▸ TASK INPUT
◆ ◆ ◆ ◆

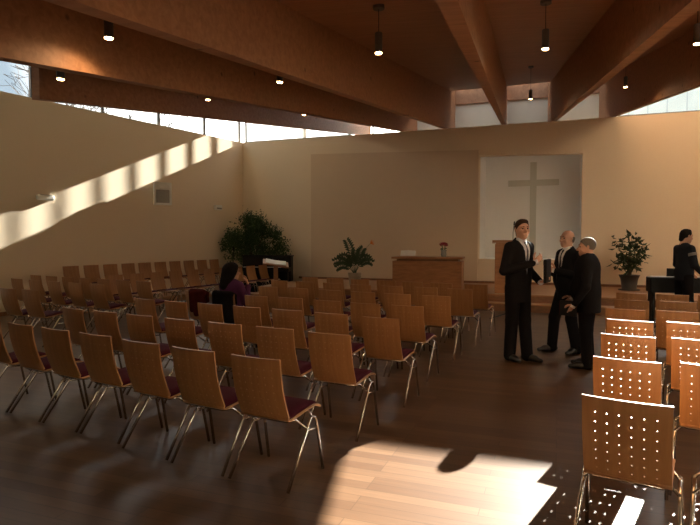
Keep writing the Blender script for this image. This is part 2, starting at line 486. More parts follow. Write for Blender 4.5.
def seat_mesh():
    bm = bmesh.new()
    prof = [(-.175, .4315), (-.160, .418), (-.135, .412), (-.05, .420), (.06, .432), (.15, .438), (.20, .430), (.225, .412)]
    n = 9; TH = .010
    rows = {0: [], 1: []}
    for i, (y, z) in enumerate(prof):
        a = Vector(prof[max(i - 1, 0)]); b = Vector(prof[min(i + 1, len(prof) - 1)])
        d = (b - a).normalized(); nn = Vector((-d.y, d.x))
        for side in (0, 1):
            oy, oz = y + nn.x * TH * (.5 - side), z + nn.y * TH * (.5 - side)
            rows[side].append([bm.verts.new((-BW + 2 * BW * k / (n - 1), oy + (.55 * (-BW + 2 * BW * k / (n - 1)) ** 2 if i == 0 else 0), oz)) for k in range(n)])
    for side in (0, 1):
        for a, b in zip(rows[side], rows[side][1:]):
            for k in range(n - 1): bm.faces.new((a[k], a[k + 1], b[k + 1], b[k]))
    for i in range(len(prof) - 1):
        for k in (0, n - 1):
            bm.faces.new((rows[0][i][k], rows[0][i + 1][k], rows[1][i + 1][k], rows[1][i][k]))
    for i in (0, len(prof) - 1):
        for k in range(n - 1): bm.faces.new((rows[0][i][k], rows[0][i][k + 1], rows[1][i][k + 1], rows[1][i][k]))
    return bm
def pad_mesh():
    bm = bmesh.new()
    prof = [(-.145, .418), (-.05, .4265), (.06, .4385), (.15, .4445), (.19, .4395)]
    top = []; bot = []
    xs = [-.174, -.166, -.09, 0, .09, .166, .174]
    for i, (y, z) in enumerate(prof):
        e = 0 if i in (0, len(prof) - 1) else 1
        top.append([bm.verts.new((x, y, z + (.004 if abs(x) > .17 else .024 if e else .012))) for x in xs])
        bot.append([bm.verts.new((x, y, z)) for x in xs])
    for g in (top, bot):
        for a, b in zip(g, g[1:]):
            for k in range(len(xs) - 1): bm.faces.new((a[k], a[k + 1], b[k + 1], b[k]))
    for i in range(len(prof) - 1):
        for k in (0, -1): bm.faces.new((top[i][k], top[i + 1][k], bot[i + 1][k], bot[i][k]))
    for i in (0, -1):
        for k in range(len(xs) - 1): bm.faces.new((top[i][k], top[i][k + 1], bot[i][k + 1], bot[i][k]))
    return bm
def chair_proto():
    t = thing('stacking_chair', 'chair', 'chair')
    mesh_obj('backrest', back_mesh(), M['ply'], t)
    mesh_obj('seat', seat_mesh(), M['ply'], t, True)
    mesh_obj('seat_pad', pad_mesh(), M['pad'], t, True)
    for s in (-1, 1):
        bm = bmesh.new()
        tube(bm, [(s * .228, -.235, .001), (s * .214, .02, .345), (s * .213, .045, .375), (s * .213, .07, .387)], .0105, 8)
        mesh_obj('leg', bm, M['chrome'], t, True)
        bm = bmesh.new()
        tube(bm, [(s * .213, .07, .387), (s * .213, .10, .380), (s * .214, .122, .352), (s * .224, .19, .001)], .0105, 8)
        mesh_obj('leg', bm, M['chrome'], t, True)
        bm = bmesh.new()
        tube(bm, [(s * .214, -.005, .312), (s * .216, .133, .300)], .006, 6)
        mesh_obj('brace', bm, M['chrome'], t, True)
    bm = bmesh.new()
    tube(bm, [(-.214, .005, .330), (-.17, -.06, .395), (-.15, -.13, .401), (.15, -.13, .401), (.17, -.06, .395), (.214, .005, .330)], .009, 8)
    tube(bm, [(-.213, .07, .387), (-.17, .09, .418), (.17, .09, .418), (.213, .07, .387)], .009, 8)
    mesh_obj('crossbar', bm, M['chrome'], t, True)
    return t
proto = chair_proto(); proto_used = [False]
def place_chair(x, y, az, label, group, z=0.0):
    """x, y: where the top of the backrest stands; az: facing, degrees clockwise from +Y"""
    if proto_used[0]: o = copy_tree(proto)
    else: o = proto; proto_used[0] = True
    a = R(az); f = Vector((math.sin(a), math.cos(a)))
    p = Vector((x, y)) + f * .265
    o.location = (p.x, p.y, z); o.rotation_euler = (0, 0, -a)
    o['label'] = label; o['category'] = 'chair'; o['group'] = group
    return o
ORD = ['first', 'second', 'third', 'fourth', 'fifth', 'sixth', 'seventh', 'eighth', 'ninth', 'tenth']
ROWN = ['front-most row nearest the viewer', 'second row from the viewer', 'third row from the viewer', 'fourth row from the viewer',
        'fifth row from the viewer', 'sixth row from the viewer', 'farthest row by the stage']
rows = [[(-.594, 3.43), (-1.05, 3.68), (-1.50, 3.95), (-1.965, 4.26), (-2.41, 4.52), (-2.846, 4.78), (-3.28, 5.04)],
        [(-.169, 4.30), (-.63, 4.58), (-1.10, 4.83), (-1.57, 5.08), (-2.04, 5.36), (-2.484, 5.62), (-2.93, 5.86)],
        [(.277, 5.17), (-.195, 5.47), (-.66, 5.75), (-1.126, 6.01), (-1.594, 6.29), (-2.05, 6.52), (-2.516, 6.80)],
        [(.62, 6.10), (.163, 6.33), (-.284, 6.62), (-.754, 6.94), (-1.22, 7.18), (-1.70, 7.48), (-2.18, 7.78)],
        [(1.10, 7.17), (.623, 7.42), (.17, 7.70), (-.30, 8.00), (-.79, 8.30), (-1.27, 8.56), (-1.75, 8.82)],
        [(1.60, 8.17), (1.135, 8.42), (.64, 8.66), (.16, 8.92), (-.30, 9.28), (-.79, 9.56), (-1.26, 9.86)],
        [(2.02, 8.98), (1.51, 9.28), (1.06, 9.54), (.63, 9.84), (.17, 10.1), (-.29, 10.42), (-.78, 10.7)]]
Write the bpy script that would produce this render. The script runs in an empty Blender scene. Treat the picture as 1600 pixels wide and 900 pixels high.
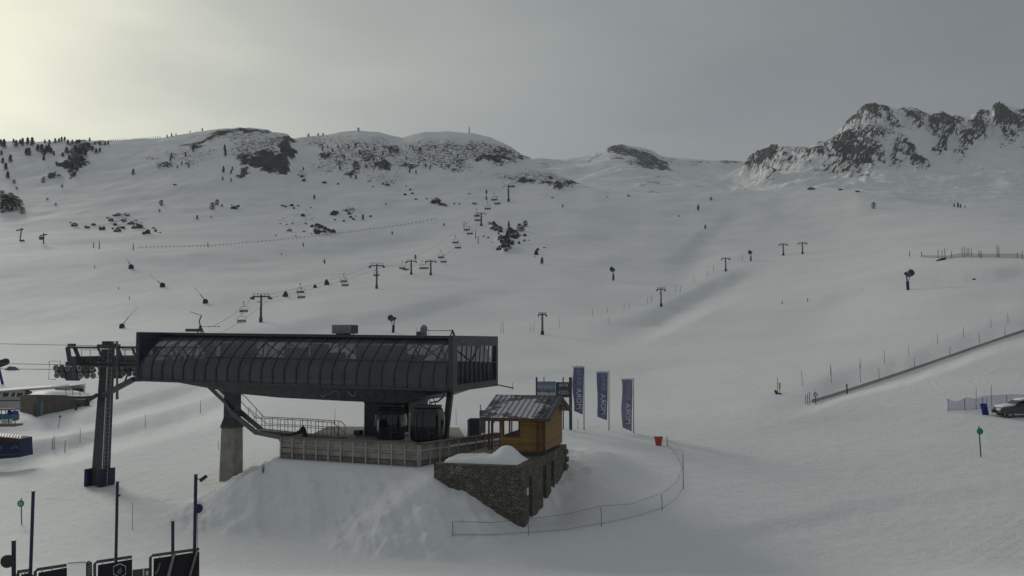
import bpy, math, random
import numpy as np
from mathutils import Vector, Matrix
random.seed(7); rng = np.random.RandomState(11)
R = math.radians
SC = bpy.context.scene
COL = SC.collection

# ------------------------------------------------------------------ camera model
F = 1385.0; PITCH = R(3.5); CP, SP = math.cos(PITCH), math.sin(PITCH)
def P(u, v, Y):
    d = F*CP-(450-v)*SP
    return Vector(((u-800)/d*Y, Y, (F*SP+(450-v)*CP)/d*Y))
def tanE(v): return (F*SP+(450-v)*CP)/(F*CP-(450-v)*SP)
def proj(X, Y, Z):
    yc = Y*CP+Z*SP; zc = -Y*SP+Z*CP
    return 800+F*X/yc, 450-F*zc/yc

# ------------------------------------------------------------------ noise (numpy)
def _h(ix, iy, s):
    n = (ix.astype(np.int64)*374761393+iy.astype(np.int64)*668265263+s*1442695041) & 0xffffffff
    n = ((n ^ (n >> 13))*1274126177) & 0xffffffff
    n = (n ^ (n >> 16)) & 0xffffffff
    return n/4294967295.0
def vnoise(x, y, s=0):
    ix = np.floor(x); iy = np.floor(y); fx = x-ix; fy = y-iy
    fx = fx*fx*fx*(fx*(fx*6-15)+10); fy = fy*fy*fy*(fy*(fy*6-15)+10)
    a = _h(ix, iy, s); b = _h(ix+1, iy, s); c = _h(ix, iy+1, s); d = _h(ix+1, iy+1, s)
    return (a+(b-a)*fx)*(1-fy)+(c+(d-c)*fx)*fy-0.5
def fbm(x, y, o=4, s=0, g=0.5):
    r = 0; a = 1.0
    for i in range(o):
        r = r+a*vnoise(x, y, s+i*17); a *= g; x = x*2.03+13.7; y = y*2.03+7.1
    return r
def ridged(x, y, o=5, s=0):
    r = 0; a = 1.0
    for i in range(o):
        r = r+a*(0.5-2*np.abs(vnoise(x, y, s+i*31))); a *= 0.55; x = x*2.1+3.7; y = y*2.1+9.2
    return r
def sstep(a, b, x):
    t = np.clip((x-a)/(b-a), 0, 1); return t*t*(3-2*t)
def blur(g, sx, sy):
    def k(s):
        n = int(3*s)+1; x = np.arange(-n, n+1); w = np.exp(-x*x/(2*s*s)); return w/w.sum()
    for ax, s in ((0, sy), (1, sx)):
        w = k(s); n = len(w)//2
        pad = [(0, 0), (0, 0)]; pad[ax] = (n, n)
        gp = np.pad(g, pad, mode='edge'); out = np.zeros_like(g)
        for i, wi in enumerate(w):
            out += wi*(gp[i:i+g.shape[0], :] if ax == 0 else gp[:, i:i+g.shape[1]])
        g = out
    return g

# ------------------------------------------------------------------ tagging
def tag(o, label=None, cat=None, group=None, kind=None):
    if label: o['label'] = label
    if cat: o['category'] = cat
    if group: o['group'] = group
    if kind: o['kind'] = kind
    return o
def thing(name, label, cat, loc=(0, 0, 0), group=None, rz=0.0):
    o = bpy.data.objects.new(name, None); COL.objects.link(o); o.empty_display_size = 0.2
    o.location = loc; o.rotation_euler = (0, 0, rz)
    return tag(o, label, cat, group)
def copy_thing(src, loc, rz=None, sc=None, label=None, group=None):
    r = src.copy(); COL.objects.link(r); r.location = loc
    if rz is not None: r.rotation_euler = (0, 0, rz)
    if sc is not None: r.scale = (sc, sc, sc) if isinstance(sc, (int, float)) else sc
    if label: r['label'] = label
    if group: r['group'] = group
    def rec(a, b):
        for ch in list(a.children):
            c = ch.copy(); COL.objects.link(c); c.parent = b; rec(ch, c)
    rec(src, r)
    return r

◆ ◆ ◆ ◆

Pictures are not part of the copy. Reproduce the lines from the one containing "Write the bpy" through the one containing "return 800+F*X/yc, 450-F*zc/yc", exactly and nothing more.

▸ SOLUTION FOR THIS EXERCISE
Write the bpy script that would produce this render. The script runs in an empty Blender scene. Treat the picture as 1600 pixels wide and 900 pixels high.
import bpy, math, random
import numpy as np
from mathutils import Vector, Matrix
random.seed(7); rng = np.random.RandomState(11)
R = math.radians
SC = bpy.context.scene
COL = SC.collection

# ------------------------------------------------------------------ camera model
F = 1385.0; PITCH = R(3.5); CP, SP = math.cos(PITCH), math.sin(PITCH)
def P(u, v, Y):
    d = F*CP-(450-v)*SP
    return Vector(((u-800)/d*Y, Y, (F*SP+(450-v)*CP)/d*Y))
def tanE(v): return (F*SP+(450-v)*CP)/(F*CP-(450-v)*SP)
def proj(X, Y, Z):
    yc = Y*CP+Z*SP; zc = -Y*SP+Z*CP
    return 800+F*X/yc, 450-F*zc/yc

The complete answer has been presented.